Information provided:
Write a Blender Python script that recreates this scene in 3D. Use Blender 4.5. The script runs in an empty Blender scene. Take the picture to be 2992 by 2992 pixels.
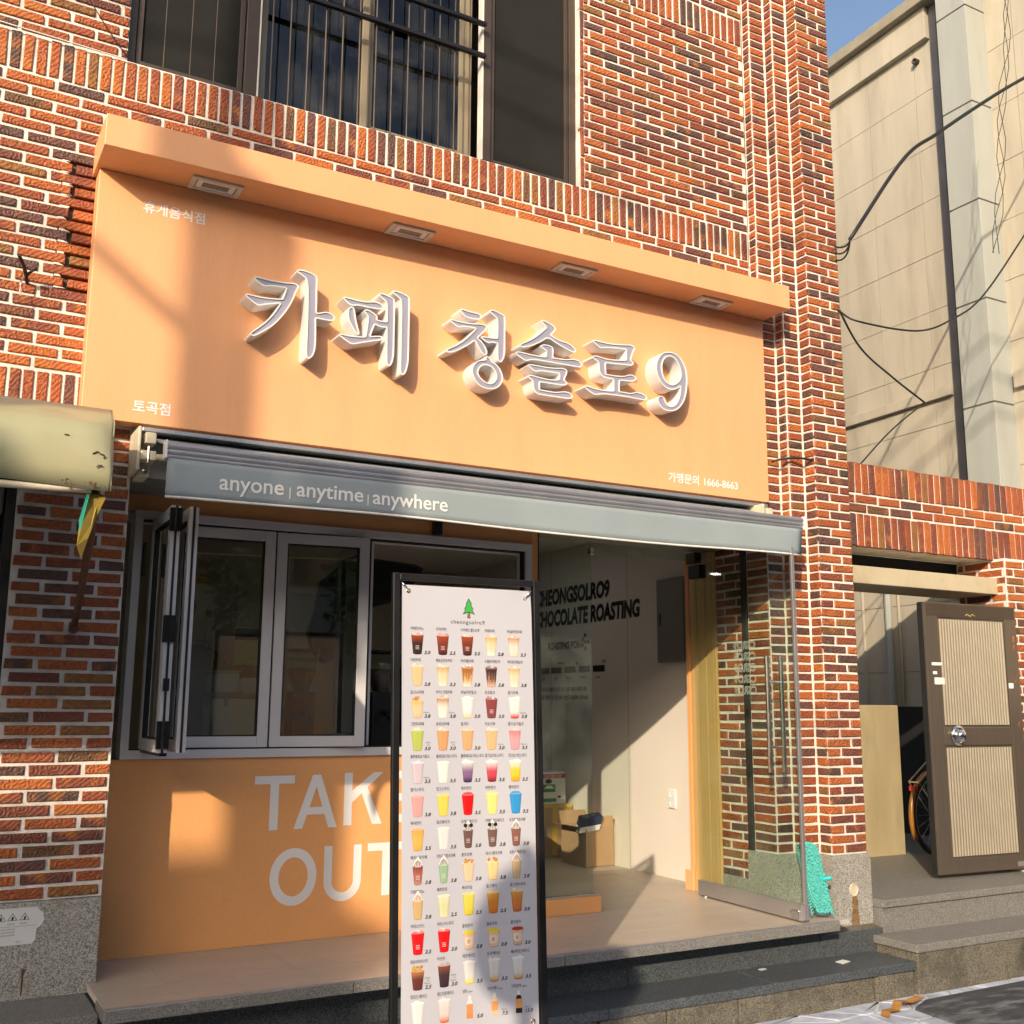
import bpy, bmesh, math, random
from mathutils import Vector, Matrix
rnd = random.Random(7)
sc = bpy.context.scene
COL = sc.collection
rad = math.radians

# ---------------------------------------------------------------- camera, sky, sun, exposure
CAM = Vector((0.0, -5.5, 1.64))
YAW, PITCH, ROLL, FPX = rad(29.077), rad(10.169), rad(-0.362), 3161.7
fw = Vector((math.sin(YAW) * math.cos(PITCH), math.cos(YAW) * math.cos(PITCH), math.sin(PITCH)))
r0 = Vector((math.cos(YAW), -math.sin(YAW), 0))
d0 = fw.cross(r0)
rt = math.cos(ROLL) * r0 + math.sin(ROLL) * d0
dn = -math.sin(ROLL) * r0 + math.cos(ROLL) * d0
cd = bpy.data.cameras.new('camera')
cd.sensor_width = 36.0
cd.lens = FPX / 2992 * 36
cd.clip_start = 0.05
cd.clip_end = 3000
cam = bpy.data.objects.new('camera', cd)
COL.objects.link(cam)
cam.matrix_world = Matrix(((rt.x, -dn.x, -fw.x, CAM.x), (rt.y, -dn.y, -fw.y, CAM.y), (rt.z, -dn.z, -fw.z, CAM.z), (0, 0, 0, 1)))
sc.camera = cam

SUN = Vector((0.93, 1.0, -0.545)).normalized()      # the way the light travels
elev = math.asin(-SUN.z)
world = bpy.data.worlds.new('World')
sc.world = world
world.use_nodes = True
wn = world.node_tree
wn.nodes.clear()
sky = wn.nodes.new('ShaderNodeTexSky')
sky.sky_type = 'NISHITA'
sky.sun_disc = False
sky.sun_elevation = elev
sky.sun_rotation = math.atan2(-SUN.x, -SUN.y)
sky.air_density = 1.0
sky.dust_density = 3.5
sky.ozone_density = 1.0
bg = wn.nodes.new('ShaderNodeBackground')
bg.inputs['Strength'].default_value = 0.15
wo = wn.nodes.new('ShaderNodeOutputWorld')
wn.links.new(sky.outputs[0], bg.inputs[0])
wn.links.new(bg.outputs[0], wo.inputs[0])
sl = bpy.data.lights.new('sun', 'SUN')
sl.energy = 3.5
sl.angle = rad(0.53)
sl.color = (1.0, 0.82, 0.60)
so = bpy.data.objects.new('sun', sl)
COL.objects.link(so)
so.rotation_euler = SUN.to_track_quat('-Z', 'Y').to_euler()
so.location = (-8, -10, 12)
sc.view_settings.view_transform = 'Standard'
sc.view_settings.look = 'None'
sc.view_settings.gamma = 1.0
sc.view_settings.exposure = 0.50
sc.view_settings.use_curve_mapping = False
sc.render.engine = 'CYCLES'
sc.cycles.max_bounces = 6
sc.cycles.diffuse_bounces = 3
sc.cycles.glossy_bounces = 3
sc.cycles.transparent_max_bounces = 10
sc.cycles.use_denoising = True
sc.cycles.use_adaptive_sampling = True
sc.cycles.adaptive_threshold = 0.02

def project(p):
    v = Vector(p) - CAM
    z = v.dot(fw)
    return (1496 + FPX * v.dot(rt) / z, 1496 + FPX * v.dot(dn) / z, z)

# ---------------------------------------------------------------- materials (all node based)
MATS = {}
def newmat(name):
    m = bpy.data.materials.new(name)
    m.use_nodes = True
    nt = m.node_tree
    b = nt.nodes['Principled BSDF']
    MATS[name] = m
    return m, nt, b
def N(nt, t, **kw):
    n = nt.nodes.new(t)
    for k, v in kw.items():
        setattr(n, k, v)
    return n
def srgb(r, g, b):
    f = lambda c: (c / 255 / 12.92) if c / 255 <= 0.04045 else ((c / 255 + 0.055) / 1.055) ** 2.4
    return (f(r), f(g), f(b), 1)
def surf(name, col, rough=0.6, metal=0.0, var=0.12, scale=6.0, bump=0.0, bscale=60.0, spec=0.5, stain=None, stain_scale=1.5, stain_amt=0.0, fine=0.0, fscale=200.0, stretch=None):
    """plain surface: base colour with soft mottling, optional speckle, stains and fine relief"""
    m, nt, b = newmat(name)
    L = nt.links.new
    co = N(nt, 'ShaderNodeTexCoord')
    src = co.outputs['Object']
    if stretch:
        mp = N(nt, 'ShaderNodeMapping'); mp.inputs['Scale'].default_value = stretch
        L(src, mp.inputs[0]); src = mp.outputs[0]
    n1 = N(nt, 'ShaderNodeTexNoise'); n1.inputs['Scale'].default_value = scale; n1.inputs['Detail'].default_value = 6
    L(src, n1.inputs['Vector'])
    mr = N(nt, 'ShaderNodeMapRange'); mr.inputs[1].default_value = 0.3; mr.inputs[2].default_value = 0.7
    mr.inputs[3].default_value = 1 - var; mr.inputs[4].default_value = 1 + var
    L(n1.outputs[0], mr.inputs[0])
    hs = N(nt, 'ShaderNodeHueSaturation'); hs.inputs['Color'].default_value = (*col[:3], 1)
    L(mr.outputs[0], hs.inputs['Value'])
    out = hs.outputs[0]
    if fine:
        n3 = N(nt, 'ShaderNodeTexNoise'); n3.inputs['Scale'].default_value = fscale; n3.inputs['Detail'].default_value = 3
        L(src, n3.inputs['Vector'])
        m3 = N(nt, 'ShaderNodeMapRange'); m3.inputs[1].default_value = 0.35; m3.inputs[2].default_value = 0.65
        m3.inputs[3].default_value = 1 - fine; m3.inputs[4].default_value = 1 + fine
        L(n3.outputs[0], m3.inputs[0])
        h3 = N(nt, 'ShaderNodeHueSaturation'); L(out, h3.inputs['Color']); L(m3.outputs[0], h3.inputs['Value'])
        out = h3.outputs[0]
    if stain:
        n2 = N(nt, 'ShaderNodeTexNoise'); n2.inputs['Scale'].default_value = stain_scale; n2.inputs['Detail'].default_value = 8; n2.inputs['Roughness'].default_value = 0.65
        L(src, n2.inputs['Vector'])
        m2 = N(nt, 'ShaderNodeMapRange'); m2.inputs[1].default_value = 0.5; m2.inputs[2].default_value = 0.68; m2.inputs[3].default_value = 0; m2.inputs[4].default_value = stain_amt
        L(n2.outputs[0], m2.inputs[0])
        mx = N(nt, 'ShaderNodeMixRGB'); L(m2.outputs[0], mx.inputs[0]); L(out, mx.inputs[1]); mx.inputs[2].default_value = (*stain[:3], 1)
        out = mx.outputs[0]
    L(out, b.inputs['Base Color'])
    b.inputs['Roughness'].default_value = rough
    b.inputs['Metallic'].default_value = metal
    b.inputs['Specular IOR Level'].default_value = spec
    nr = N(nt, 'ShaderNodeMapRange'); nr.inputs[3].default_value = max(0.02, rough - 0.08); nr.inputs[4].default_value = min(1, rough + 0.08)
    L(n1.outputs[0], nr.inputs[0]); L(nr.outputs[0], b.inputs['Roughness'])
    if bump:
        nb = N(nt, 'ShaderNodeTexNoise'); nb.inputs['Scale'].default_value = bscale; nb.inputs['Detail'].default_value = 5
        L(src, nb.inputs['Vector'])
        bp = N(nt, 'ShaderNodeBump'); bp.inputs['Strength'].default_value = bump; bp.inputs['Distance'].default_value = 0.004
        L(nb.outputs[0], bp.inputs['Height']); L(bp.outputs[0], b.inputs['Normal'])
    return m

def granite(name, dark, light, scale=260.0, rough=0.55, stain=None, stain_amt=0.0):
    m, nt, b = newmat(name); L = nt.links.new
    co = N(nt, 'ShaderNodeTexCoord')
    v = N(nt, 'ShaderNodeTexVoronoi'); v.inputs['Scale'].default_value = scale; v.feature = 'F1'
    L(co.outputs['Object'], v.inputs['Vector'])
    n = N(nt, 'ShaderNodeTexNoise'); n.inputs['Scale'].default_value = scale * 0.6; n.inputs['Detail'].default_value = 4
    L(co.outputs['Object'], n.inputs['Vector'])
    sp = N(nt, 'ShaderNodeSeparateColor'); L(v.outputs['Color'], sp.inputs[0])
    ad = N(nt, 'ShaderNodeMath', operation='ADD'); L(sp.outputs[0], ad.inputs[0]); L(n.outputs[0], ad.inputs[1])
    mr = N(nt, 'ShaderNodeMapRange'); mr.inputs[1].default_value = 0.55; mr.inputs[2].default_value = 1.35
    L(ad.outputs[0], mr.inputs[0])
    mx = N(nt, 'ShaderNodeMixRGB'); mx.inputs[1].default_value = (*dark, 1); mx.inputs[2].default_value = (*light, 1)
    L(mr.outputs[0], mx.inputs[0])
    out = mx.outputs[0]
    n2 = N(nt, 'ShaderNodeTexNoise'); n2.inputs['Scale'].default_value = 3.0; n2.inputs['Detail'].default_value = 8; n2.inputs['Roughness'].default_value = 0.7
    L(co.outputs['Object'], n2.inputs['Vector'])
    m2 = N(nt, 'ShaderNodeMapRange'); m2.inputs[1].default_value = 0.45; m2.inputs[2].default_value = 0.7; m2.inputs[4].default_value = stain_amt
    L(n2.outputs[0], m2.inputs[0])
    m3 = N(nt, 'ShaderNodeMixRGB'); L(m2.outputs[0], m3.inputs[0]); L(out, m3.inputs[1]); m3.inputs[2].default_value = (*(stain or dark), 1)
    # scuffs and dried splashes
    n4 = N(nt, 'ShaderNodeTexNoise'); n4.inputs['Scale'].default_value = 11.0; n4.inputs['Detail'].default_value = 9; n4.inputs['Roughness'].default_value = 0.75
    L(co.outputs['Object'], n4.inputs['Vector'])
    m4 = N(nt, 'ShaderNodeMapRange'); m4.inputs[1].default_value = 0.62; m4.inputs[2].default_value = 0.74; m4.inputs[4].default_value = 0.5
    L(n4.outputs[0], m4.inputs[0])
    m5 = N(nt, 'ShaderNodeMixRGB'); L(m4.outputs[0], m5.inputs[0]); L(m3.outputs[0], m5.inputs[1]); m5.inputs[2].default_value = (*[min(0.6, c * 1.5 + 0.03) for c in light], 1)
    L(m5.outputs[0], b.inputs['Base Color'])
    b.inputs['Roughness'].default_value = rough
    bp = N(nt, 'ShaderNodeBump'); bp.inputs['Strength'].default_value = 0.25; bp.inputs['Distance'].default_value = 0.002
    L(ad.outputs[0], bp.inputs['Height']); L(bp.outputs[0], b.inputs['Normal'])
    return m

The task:
Leave out any pictures and return exactly the lines from the beginning of the data through the line with "rad = math.radians", inclusive.

Finished task:
Write a Blender Python script that recreates this scene in 3D. Use Blender 4.5. The script runs in an empty Blender scene. Take the picture to be 2992 by 2992 pixels.
import bpy, bmesh, math, random
from mathutils import Vector, Matrix
rnd = random.Random(7)
sc = bpy.context.scene
COL = sc.collection
rad = math.radians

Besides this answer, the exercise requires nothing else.